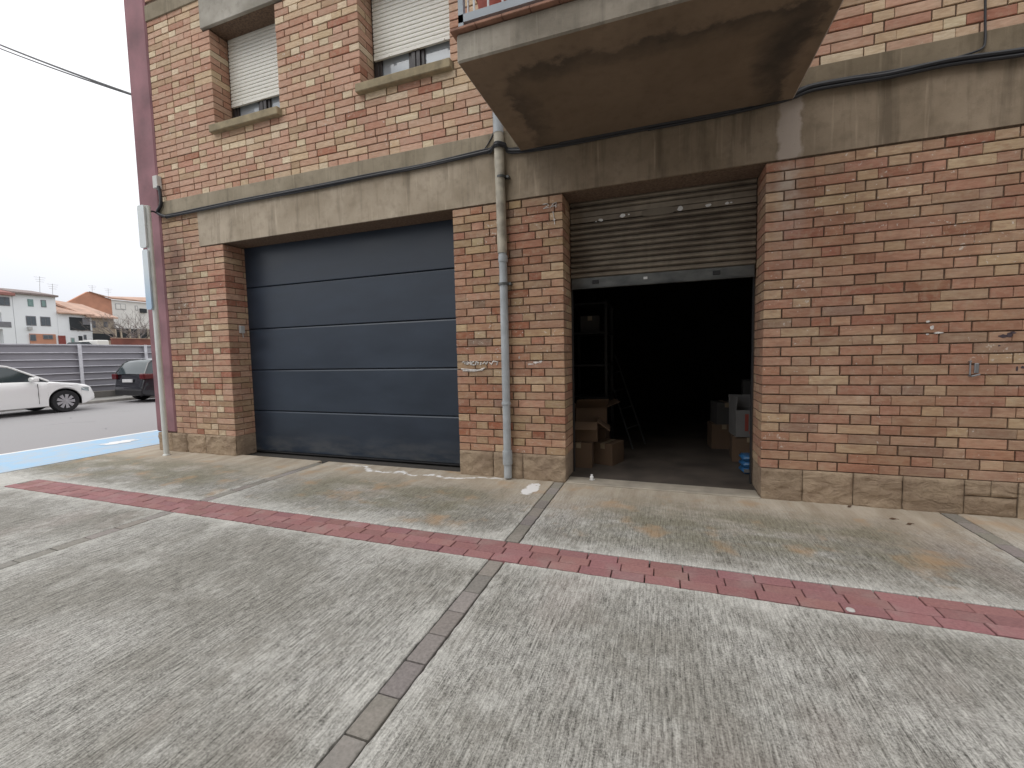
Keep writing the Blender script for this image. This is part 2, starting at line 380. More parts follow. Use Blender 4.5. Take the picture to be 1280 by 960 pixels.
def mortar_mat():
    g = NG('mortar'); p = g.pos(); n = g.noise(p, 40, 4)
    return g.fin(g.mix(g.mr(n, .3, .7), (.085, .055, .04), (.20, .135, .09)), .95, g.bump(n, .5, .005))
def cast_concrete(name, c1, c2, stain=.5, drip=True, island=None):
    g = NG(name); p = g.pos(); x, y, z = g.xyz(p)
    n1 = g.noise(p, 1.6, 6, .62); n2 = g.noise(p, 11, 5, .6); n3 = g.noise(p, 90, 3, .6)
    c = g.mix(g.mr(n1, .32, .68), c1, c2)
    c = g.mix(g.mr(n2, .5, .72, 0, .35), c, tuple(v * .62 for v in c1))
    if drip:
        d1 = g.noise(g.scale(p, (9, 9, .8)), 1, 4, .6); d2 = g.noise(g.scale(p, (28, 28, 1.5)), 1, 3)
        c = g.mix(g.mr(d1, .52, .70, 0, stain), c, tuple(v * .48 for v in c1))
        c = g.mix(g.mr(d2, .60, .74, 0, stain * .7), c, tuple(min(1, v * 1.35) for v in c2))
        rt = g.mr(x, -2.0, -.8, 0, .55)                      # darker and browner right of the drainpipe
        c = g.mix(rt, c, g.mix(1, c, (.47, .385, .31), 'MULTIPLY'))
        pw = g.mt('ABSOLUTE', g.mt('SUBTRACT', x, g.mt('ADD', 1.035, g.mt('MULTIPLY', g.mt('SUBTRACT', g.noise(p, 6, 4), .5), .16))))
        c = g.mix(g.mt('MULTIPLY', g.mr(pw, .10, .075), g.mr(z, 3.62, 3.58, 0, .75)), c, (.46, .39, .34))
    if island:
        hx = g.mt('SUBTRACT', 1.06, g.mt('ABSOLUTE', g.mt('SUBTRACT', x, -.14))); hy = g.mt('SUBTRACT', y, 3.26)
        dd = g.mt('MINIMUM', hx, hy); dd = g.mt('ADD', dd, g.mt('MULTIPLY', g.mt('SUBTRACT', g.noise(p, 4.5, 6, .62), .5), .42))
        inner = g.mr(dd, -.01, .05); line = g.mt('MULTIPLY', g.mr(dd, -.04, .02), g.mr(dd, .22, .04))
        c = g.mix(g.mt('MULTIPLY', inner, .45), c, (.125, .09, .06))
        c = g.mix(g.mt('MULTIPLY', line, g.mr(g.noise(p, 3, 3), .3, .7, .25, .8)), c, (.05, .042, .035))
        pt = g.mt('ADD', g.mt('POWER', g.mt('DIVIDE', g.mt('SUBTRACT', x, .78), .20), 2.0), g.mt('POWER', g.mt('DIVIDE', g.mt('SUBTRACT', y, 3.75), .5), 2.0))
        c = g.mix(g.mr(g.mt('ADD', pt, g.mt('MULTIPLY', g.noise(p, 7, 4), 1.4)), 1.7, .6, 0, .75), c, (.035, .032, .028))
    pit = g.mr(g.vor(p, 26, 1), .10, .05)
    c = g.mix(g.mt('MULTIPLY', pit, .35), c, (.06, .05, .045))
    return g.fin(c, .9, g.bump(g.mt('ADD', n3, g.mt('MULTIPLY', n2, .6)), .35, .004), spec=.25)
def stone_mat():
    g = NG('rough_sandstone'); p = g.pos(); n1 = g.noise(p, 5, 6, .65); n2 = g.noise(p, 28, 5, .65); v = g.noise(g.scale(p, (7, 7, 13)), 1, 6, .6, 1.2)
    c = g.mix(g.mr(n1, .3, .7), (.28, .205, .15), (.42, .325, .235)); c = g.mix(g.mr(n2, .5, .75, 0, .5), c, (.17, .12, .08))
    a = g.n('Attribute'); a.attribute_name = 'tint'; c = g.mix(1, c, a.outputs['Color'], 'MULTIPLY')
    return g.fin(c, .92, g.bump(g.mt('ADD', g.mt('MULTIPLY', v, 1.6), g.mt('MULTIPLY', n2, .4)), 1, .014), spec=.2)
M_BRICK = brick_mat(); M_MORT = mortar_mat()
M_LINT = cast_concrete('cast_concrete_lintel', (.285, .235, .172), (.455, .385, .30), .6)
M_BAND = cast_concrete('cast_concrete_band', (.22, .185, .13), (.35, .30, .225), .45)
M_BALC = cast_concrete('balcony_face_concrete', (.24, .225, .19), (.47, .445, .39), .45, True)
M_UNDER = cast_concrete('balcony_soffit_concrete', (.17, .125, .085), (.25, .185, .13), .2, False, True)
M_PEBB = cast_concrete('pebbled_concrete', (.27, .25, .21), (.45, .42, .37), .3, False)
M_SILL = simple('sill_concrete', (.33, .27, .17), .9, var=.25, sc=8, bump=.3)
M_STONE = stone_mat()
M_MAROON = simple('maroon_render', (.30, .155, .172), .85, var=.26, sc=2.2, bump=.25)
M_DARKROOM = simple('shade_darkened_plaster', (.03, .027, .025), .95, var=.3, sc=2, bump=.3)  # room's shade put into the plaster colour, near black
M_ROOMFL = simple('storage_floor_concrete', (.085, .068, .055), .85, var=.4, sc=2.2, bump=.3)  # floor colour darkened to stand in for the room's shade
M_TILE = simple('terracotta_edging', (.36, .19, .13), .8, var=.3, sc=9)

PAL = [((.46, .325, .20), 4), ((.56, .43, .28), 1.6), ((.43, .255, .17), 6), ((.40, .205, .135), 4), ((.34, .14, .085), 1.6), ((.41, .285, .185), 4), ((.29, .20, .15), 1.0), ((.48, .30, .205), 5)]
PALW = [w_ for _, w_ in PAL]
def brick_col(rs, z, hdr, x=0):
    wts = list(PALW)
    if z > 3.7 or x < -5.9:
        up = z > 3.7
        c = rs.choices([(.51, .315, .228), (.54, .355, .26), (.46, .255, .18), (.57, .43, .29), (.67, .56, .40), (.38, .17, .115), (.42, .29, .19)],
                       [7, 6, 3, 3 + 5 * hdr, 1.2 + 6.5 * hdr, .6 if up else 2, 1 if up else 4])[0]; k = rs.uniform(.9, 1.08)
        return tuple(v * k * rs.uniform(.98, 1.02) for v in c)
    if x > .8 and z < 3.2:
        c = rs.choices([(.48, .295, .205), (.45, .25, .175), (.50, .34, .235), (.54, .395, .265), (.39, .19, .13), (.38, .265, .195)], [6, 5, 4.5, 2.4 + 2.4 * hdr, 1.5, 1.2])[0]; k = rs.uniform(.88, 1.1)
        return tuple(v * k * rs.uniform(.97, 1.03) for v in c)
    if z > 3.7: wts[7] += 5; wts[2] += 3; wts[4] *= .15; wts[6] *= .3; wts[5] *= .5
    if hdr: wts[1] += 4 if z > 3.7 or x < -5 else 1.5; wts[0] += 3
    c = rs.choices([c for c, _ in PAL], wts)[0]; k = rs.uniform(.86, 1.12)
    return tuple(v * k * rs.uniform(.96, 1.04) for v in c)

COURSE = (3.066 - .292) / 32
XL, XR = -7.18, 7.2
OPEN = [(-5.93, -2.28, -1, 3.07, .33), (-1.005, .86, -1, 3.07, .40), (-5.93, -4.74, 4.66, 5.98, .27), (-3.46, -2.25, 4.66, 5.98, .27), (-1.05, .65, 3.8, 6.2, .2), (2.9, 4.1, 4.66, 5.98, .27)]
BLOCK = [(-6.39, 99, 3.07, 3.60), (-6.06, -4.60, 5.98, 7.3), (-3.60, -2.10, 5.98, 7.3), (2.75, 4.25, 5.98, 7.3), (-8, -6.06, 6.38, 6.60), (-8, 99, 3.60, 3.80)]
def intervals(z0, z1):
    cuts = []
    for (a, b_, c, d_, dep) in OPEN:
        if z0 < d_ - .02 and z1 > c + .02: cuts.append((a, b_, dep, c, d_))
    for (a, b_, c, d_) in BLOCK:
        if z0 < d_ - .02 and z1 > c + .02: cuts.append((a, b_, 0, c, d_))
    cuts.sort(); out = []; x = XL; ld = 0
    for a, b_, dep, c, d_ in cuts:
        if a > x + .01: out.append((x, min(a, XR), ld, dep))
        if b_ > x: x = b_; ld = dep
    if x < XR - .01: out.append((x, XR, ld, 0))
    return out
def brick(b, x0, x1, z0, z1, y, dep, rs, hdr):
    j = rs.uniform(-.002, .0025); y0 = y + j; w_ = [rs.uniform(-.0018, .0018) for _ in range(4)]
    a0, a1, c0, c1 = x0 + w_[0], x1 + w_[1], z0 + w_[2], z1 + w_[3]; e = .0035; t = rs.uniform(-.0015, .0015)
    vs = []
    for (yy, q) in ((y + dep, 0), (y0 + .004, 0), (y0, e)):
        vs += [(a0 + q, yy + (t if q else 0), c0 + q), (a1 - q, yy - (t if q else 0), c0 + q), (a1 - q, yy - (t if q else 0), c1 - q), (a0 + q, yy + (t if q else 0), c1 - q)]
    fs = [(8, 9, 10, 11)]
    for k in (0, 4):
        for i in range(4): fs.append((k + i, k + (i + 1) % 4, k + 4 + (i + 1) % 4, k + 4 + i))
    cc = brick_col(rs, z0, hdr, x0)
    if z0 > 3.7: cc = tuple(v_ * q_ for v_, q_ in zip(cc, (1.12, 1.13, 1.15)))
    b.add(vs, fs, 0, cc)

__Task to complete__
Within the material above, transcribe exactly the lines that run from the line holding "var=.4, sc=2.2, bump=.3)" through the line holding "return tuple(v * k * rs.uniform(.96, 1.04)".

__Exercise answer__
M_ROOMFL = simple('storage_floor_concrete', (.085, .068, .055), .85, var=.4, sc=2.2, bump=.3)  # floor colour darkened to stand in for the room's shade
M_TILE = simple('terracotta_edging', (.36, .19, .13), .8, var=.3, sc=9)

PAL = [((.46, .325, .20), 4), ((.56, .43, .28), 1.6), ((.43, .255, .17), 6), ((.40, .205, .135), 4), ((.34, .14, .085), 1.6), ((.41, .285, .185), 4), ((.29, .20, .15), 1.0), ((.48, .30, .205), 5)]
PALW = [w_ for _, w_ in PAL]
def brick_col(rs, z, hdr, x=0):
    wts = list(PALW)
    if z > 3.7 or x < -5.9:
        up = z > 3.7
        c = rs.choices([(.51, .315, .228), (.54, .355, .26), (.46, .255, .18), (.57, .43, .29), (.67, .56, .40), (.38, .17, .115), (.42, .29, .19)],
                       [7, 6, 3, 3 + 5 * hdr, 1.2 + 6.5 * hdr, .6 if up else 2, 1 if up else 4])[0]; k = rs.uniform(.9, 1.08)
        return tuple(v * k * rs.uniform(.98, 1.02) for v in c)
    if x > .8 and z < 3.2:
        c = rs.choices([(.48, .295, .205), (.45, .25, .175), (.50, .34, .235), (.54, .395, .265), (.39, .19, .13), (.38, .265, .195)], [6, 5, 4.5, 2.4 + 2.4 * hdr, 1.5, 1.2])[0]; k = rs.uniform(.88, 1.1)
        return tuple(v * k * rs.uniform(.97, 1.03) for v in c)
    if z > 3.7: wts[7] += 5; wts[2] += 3; wts[4] *= .15; wts[6] *= .3; wts[5] *= .5
    if hdr: wts[1] += 4 if z > 3.7 or x < -5 else 1.5; wts[0] += 3
    c = rs.choices([c for c, _ in PAL], wts)[0]; k = rs.uniform(.86, 1.12)
    return tuple(v * k * rs.uniform(.96, 1.04) for v in c)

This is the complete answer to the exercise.